3D scene scripts:

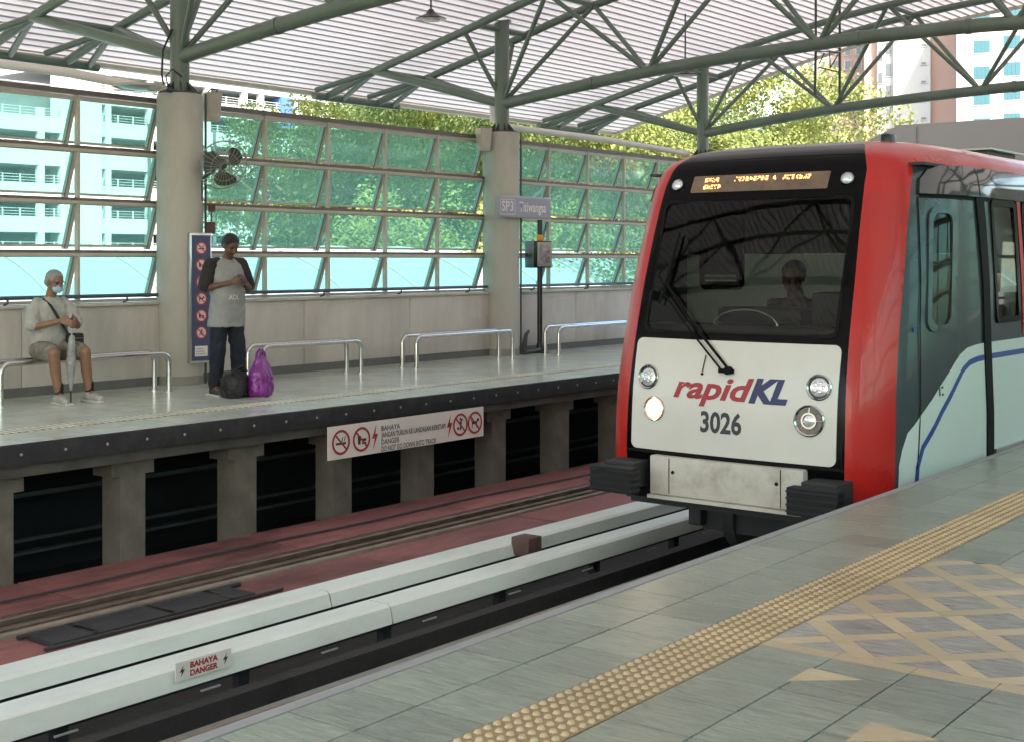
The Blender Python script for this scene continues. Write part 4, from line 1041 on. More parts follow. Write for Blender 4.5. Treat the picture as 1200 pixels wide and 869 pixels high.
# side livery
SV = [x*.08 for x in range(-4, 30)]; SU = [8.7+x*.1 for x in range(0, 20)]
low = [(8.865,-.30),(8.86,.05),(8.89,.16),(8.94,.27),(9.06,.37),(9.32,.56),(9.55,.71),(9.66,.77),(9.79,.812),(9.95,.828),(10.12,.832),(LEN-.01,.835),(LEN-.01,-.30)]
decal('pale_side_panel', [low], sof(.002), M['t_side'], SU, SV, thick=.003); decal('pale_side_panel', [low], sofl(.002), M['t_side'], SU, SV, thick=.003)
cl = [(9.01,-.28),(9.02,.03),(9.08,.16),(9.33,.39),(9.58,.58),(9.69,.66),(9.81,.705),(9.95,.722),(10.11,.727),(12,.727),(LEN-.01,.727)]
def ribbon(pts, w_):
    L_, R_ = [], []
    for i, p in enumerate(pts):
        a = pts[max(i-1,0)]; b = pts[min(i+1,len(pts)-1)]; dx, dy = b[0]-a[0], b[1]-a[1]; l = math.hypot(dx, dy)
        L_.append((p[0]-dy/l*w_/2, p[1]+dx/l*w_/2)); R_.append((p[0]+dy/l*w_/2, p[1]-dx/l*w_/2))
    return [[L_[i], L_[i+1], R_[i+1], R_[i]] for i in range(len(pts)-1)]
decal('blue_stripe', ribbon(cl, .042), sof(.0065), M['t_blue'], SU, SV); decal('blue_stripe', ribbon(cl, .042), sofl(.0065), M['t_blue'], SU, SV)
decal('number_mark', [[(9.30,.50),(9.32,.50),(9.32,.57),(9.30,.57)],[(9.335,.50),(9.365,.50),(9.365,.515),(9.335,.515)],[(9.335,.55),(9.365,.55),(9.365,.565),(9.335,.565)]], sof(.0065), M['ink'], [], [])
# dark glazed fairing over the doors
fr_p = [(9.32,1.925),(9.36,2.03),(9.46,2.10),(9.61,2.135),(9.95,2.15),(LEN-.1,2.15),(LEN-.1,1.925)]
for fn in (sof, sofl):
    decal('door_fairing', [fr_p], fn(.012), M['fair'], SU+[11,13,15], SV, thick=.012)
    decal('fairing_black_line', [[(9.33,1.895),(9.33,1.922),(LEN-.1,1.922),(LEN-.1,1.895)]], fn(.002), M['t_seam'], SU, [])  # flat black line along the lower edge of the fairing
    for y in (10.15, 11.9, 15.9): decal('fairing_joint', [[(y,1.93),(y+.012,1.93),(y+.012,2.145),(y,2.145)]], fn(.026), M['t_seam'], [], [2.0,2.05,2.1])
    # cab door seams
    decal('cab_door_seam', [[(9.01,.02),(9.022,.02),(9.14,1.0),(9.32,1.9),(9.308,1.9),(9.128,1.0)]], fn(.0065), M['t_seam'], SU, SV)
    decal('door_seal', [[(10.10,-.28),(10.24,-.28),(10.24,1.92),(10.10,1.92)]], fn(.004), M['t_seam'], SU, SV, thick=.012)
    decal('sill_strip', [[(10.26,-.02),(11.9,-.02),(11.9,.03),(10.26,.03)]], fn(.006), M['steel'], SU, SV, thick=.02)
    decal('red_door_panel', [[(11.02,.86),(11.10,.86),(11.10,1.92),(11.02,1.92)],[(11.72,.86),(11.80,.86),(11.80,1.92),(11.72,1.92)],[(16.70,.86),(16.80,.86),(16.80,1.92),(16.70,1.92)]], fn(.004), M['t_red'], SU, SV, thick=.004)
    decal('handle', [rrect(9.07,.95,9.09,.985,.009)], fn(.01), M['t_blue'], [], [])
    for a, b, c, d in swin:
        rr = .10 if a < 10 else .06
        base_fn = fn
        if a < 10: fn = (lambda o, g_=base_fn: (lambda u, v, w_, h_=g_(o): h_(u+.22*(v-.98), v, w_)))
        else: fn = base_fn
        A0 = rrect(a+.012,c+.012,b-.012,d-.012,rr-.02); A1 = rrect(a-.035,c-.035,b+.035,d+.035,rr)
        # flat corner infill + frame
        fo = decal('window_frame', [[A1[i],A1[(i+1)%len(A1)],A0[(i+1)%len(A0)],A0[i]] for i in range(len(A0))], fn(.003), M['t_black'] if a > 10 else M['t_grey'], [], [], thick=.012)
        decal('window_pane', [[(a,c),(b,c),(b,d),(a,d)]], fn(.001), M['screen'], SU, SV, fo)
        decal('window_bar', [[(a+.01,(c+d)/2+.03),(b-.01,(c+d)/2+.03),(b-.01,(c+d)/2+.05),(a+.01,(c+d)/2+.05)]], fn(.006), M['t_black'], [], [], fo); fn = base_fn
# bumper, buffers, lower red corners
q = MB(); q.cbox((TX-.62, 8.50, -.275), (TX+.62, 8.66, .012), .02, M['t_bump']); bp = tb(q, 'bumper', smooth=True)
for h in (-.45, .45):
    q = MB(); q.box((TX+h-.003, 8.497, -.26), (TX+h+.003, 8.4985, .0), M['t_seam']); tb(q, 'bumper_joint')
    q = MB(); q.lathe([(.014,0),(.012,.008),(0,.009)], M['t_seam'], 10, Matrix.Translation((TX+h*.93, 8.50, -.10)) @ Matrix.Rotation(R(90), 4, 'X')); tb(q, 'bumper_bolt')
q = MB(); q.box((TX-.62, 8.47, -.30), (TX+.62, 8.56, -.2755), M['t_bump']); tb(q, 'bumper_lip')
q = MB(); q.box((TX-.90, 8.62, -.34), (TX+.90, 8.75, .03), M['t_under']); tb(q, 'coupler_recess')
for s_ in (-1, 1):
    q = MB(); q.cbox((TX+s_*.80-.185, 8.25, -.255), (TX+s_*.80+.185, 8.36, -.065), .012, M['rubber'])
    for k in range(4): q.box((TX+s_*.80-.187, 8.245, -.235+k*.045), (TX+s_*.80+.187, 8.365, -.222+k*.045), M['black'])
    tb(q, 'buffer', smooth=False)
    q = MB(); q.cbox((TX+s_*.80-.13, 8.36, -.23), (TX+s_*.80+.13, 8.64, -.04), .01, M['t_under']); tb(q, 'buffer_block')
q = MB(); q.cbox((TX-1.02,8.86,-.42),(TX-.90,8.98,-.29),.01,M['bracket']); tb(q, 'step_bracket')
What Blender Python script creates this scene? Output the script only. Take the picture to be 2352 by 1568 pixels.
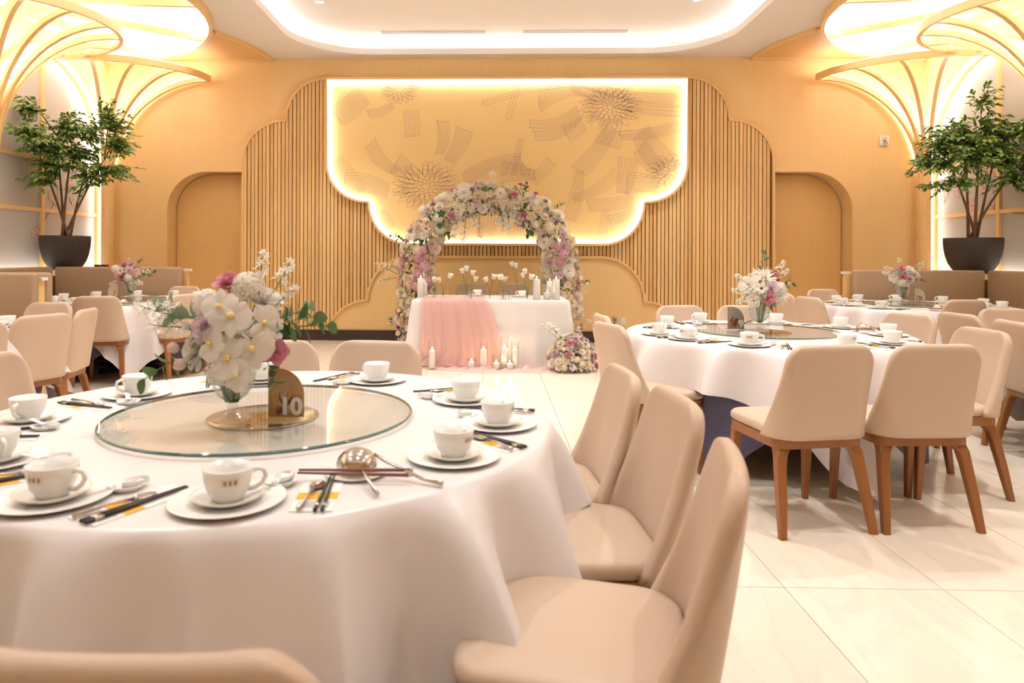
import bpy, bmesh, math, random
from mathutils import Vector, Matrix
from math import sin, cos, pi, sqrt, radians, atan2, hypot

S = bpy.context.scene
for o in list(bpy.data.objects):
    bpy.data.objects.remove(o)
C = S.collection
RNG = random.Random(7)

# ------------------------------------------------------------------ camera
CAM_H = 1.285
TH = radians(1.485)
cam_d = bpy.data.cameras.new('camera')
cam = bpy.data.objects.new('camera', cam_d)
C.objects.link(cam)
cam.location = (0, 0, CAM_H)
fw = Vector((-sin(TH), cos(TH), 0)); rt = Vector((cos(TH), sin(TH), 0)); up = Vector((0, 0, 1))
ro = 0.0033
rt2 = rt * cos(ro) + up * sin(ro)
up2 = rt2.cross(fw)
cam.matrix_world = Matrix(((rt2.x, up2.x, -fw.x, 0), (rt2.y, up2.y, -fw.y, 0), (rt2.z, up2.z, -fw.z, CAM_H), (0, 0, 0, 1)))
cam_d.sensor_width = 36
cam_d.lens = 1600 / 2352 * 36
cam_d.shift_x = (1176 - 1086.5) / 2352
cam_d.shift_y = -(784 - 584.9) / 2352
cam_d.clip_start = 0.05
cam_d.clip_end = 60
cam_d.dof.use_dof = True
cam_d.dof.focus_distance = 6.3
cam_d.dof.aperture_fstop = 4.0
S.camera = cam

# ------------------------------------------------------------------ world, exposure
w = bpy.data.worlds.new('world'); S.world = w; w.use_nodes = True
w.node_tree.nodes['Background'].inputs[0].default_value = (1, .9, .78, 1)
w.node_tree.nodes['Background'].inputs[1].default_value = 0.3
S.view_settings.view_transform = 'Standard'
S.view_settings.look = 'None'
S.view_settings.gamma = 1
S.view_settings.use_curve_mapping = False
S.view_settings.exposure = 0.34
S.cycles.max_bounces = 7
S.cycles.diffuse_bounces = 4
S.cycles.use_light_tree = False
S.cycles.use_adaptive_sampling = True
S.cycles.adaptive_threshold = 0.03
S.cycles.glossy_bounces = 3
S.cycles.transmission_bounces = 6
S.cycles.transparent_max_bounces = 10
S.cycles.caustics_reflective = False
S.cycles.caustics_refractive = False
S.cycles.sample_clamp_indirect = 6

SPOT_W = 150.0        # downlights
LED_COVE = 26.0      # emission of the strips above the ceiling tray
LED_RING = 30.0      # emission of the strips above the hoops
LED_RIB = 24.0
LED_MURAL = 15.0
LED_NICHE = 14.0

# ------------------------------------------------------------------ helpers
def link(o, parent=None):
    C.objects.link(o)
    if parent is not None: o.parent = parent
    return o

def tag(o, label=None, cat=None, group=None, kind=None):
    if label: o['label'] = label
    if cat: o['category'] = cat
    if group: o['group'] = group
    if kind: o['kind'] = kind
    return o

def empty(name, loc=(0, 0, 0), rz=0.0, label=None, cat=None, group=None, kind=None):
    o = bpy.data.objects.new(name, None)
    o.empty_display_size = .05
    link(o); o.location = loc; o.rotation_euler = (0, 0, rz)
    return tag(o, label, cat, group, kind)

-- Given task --
Search the data above for lines holding "this" and copy each of them.

-- Problem solution --
The Blender Python script for this scene continues. Write part 4, from line 1041 on. More parts follow. Write for Blender 4.5. Treat the picture as 1200 pixels wide and 869 pixels high.
What Blender Python script creates this scene? Output the script only. Take the picture to be 2352 by 1568 pixels.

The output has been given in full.